Unity panel mulls intelligence community reform

Unity panel mulls intelligence community reform

Historic Paruskavan Palace has been the official home of the National Intelligence Agency (and its predecessor, the Department of Central Intelligence) since Plaek Pibulsonggram was prime minister in the early 1950s. (Photo nia.go.th)
Historic Paruskavan Palace has been the official home of the National Intelligence Agency (and its predecessor, the Department of Central Intelligence) since Plaek Pibulsonggram was prime minister in the early 1950s. (Photo nia.go.th)

The security commission led by Deputy Prime Minister Prawit Wongsuwon has approved another reform plan aimed at improving the government's intelligence work by buttressing it with information compiled by a network of 27 agencies.
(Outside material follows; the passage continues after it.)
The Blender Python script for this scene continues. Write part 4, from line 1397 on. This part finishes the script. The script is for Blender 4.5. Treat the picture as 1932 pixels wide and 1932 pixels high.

It also approved a plan to create an app to decode encrypted information classified as confidential and related to national security, National Security Council secretary-general Thawip Netniyom said after the commission met Wednesday.

The 27 agencies, some of which are state enterprises, have much useful data but this would be optimised if they were interlinked to help identify threats, he said.

Intelligence work is mainly overseen by the National Intelligence Agency under the Prime Minister's Office.

Thawip Netniyom is head of the National Security Council.

The plan will be forwarded to the steering committee on security reform, agriculture, natural resources and reducing social inequality for consideration.

The commission is one of six panels appointed by the cabinet to mull reform plans covering a range of subjects from the legal system and economy to public health.

Gen Thawip said yesterday's meeting was informed of a master plan on national defence, as proposed by the Defence Ministry, which wants military research and development ratcheted up.

He also spoke about his successor as he is scheduled to retire this October.

Gen Thawip has nominated his deputy Somkiat Sriprasert for consideration by Gen Prawit, as Mr Somkiat is the only deputy whose term does not end this year. Two other deputies are due to retire in 2017.

When asked whether the top job at the National Security Council should be given to a military or non-military authority, he declined to comment.

As outgoing secretary-general, he said he can nominate an official but selection must be left to people higher up the chain.